The avalanche of commercial real estate foreclosures has not materialized. This is because of the currently lender policy of "extend and pretend" and the unwillingness of many lenders to sell those properties that they own (REO) at deeply discounted prices.
Much of this unwillingness to sell stems from the massive injection of taxpayer money into the financial system to strengthen weak lender balance sheets. Because of those taxpayer dollars lenders have little motivation to raise additional capital by selling foreclosed properties at significant discounts. Currently it is in a lenders best interest to work problem loans out ("extend and pretend") and to not to sell bank owned properties (REOs) at steep discounts because of the negative impact on their capital requirements.
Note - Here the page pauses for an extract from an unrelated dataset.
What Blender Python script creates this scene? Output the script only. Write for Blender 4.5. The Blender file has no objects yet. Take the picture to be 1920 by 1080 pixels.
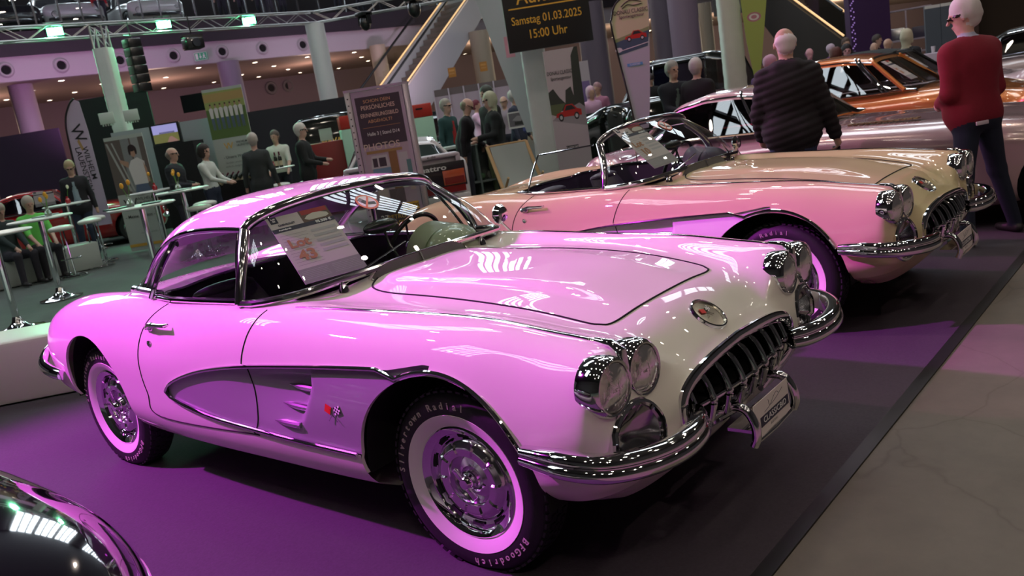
import bpy, math, random
import numpy as np
from mathutils import Vector, Matrix
from mathutils.bvhtree import BVHTree
C = bpy.context.scene.collection
SC = bpy.context.scene
PI = math.pi
# ------------------------------------------------------------ camera
CAM = (2.022, -2.7299, 1.5961); YAW, PITCH, ROLL, FPX = 2.2826, -0.2108, -0.1600, 1592.4
_f = np.array([math.cos(YAW)*math.cos(PITCH), math.sin(YAW)*math.cos(PITCH), math.sin(PITCH)])
_r0 = np.cross(_f, [0, 0, 1]); _r0 /= np.linalg.norm(_r0); _u0 = np.cross(_r0, _f)
_r = _r0*math.cos(ROLL)+_u0*math.sin(ROLL); _u = -_r0*math.sin(ROLL)+_u0*math.cos(ROLL)
cd = bpy.data.cameras.new('camera'); cam = bpy.data.objects.new('camera', cd); C.objects.link(cam); SC.camera = cam
cam.matrix_world = Matrix(((_r[0], _u[0], -_f[0], CAM[0]), (_r[1], _u[1], -_f[1], CAM[1]), (_r[2], _u[2], -_f[2], CAM[2]), (0, 0, 0, 1)))
cd.sensor_width = 36; cd.lens = FPX/1920*36; cd.clip_start = .05; cd.clip_end = 300
cd.dof.use_dof = True; cd.dof.focus_distance = 3.3; cd.dof.aperture_fstop = 5.6
def ray(px, py): return _f+_r*(px-960)/FPX-_u*(py-540)/FPX
def gp(px, py, z=0.):
    "the place on the level z that stands at this spot of the view"
    d = ray(px, py); t = (z-CAM[2])/d[2]; return Vector(np.array(CAM)+t*d)
def dp(px, py, D):
    "the place D metres deep"
    return Vector(np.array(CAM)+D*ray(px, py))
# ------------------------------------------------------------ world, light, exposure
SC.view_settings.view_transform = 'Standard'; SC.view_settings.look = 'None'
SC.view_settings.gamma = 1; SC.view_settings.use_curve_mapping = False
SC.view_settings.exposure = 0.0
W = bpy.data.worlds.new('hall_air'); SC.world = W; W.use_nodes = True
W.node_tree.nodes['Background'].inputs[0].default_value = (.62, .58, .66, 1)
W.node_tree.nodes['Background'].inputs[1].default_value = .05
def spot(name, loc, tgt, power, col, ang=60, blend=.5, size=.15):
    l = bpy.data.lights.new(name, 'SPOT'); l.energy = power; l.color = col; l.spot_size = math.radians(ang); l.spot_blend = blend; l.shadow_soft_size = size
    o = bpy.data.objects.new(name, l); C.objects.link(o); o.location = loc
    o.rotation_euler = (Vector(tgt)-Vector(loc)).to_track_quat('-Z', 'Y').to_euler(); return o
def area(name, loc, tgt, power, col, sx, sy):
    l = bpy.data.lights.new(name, 'AREA'); l.shape = 'RECTANGLE'; l.size = sx; l.size_y = sy; l.energy = power; l.color = col
    o = bpy.data.objects.new(name, l); C.objects.link(o); o.location = loc
    o.rotation_euler = (Vector(tgt)-Vector(loc)).to_track_quat('-Z', 'Y').to_euler(); return o
MAG = (.88, .06, .98)
spot('magenta_flood', (-6.0, -3.3, 5.5), (-1.5, -1.1, .3), 4700, MAG, 50, .55, .10)
spot('magenta_flood', (-6.6, .2, 4.9), (-1.0, 3.0, .5), 850, (1., .34, .66), 60, .7, .10)
spot('magenta_flood', (-6.0, 4.6, 5.0), (-.5, 6.6, .5), 800, (1., .08, .75), 70, .7, .10)
spot('lilac_fascia_fill', (-20.5, 8.5, 2.6), (-26, 11, 5), 700, (.95, .45, .9), 95, .8, .3)  # added fill spots that brighten and tint the fascia, no fixture modelled
spot('lilac_fascia_fill', (-18.5, 17, 2.6), (-24, 20, 5), 600, (.9, .6, .85), 95, .8, .3)
for x, y, w in ((-30.5, 9, 130), (-29.5, 15, 130), (-27.5, 21, 130), (-24, 28, 260), (-20.5, 36, 380), (-18.5, 43, 420), (-15, 52, 900), (-11, 62, 1100), (-8, 72, 1100)):
    l = bpy.data.lights.new('gallery_underside_glow', 'POINT'); l.energy = w; l.color = (1., .66, .50) if y < 25 else (1., .78, .52); l.shadow_soft_size = .4; o = bpy.data.objects.new('gallery_underside_glow', l); C.objects.link(o); o.location = (x, y, 3.4)
for i, (x, y, z, w) in enumerate(((4.5, -5.0, 6.5, 170), (6.5, -1.0, 7.0, 165), (5.0, 3.0, 7.0, 105), (2.0, -7.0, 7.5, 90), (1.0, 8.5, 7.0, 90), (-3.0, 3.5, 8.0, 80), (-6.0, 9.0, 8.0, 160), (4.0, 14.0, 7.5, 160), (-12., 8., 8., 160))):
    l = bpy.data.lights.new('hall_lamp', 'POINT'); l.energy = w; l.color = (1., .84, .70); l.shadow_soft_size = .07; o = bpy.data.objects.new('hall_lamp', l); C.objects.link(o); o.location = (x, y, z)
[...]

Providing the economy continues to recover many owners of commercial real estate should narrowly dodge the foreclosure bullet.
Unlike the downturn in the 1990s, prior to this downturn there was a lack of significant speculative construction in most markets. This lack of oversupply should translate to a faster rebound as employment increases and demand for commercial real estate accelerates.
In many markets higher vacancy rates and reduced rents are enticing tenants back into the market and are driving stepped up leasing activity with a resulting improvement in absorption rates. Industrial, office, and some retail categories are returning to positive net absorption.
Bid/ask spreads are narrowing as owners and investors adjust to the realities of the market. We have also seen a pleasant uptick in both closed transactions, pending contracts, and requests for property information.
The recent spurt in gross domestic product (GDP) of 5.7% will, if sustained, boost industrial production and profits, leading to more jobs that in turn will put upward pressure on rents and commercial real estate.
The recent uptick in employment caused unemployment rates to drop to 9.7%. Jobs grew in manufacturing and temporary help (a precursor to future hiring), while service jobs and construction declined reflecting temporary holiday employment, the weather, and minimal home building activity.
Many firms are reporting better-than-expected earnings and moderate sales increases, which should translate to moderate job growth in 2010.
Government spending is having a trickle down, positive effect on office properties that serve consulting, accounting, public relations and government affairs.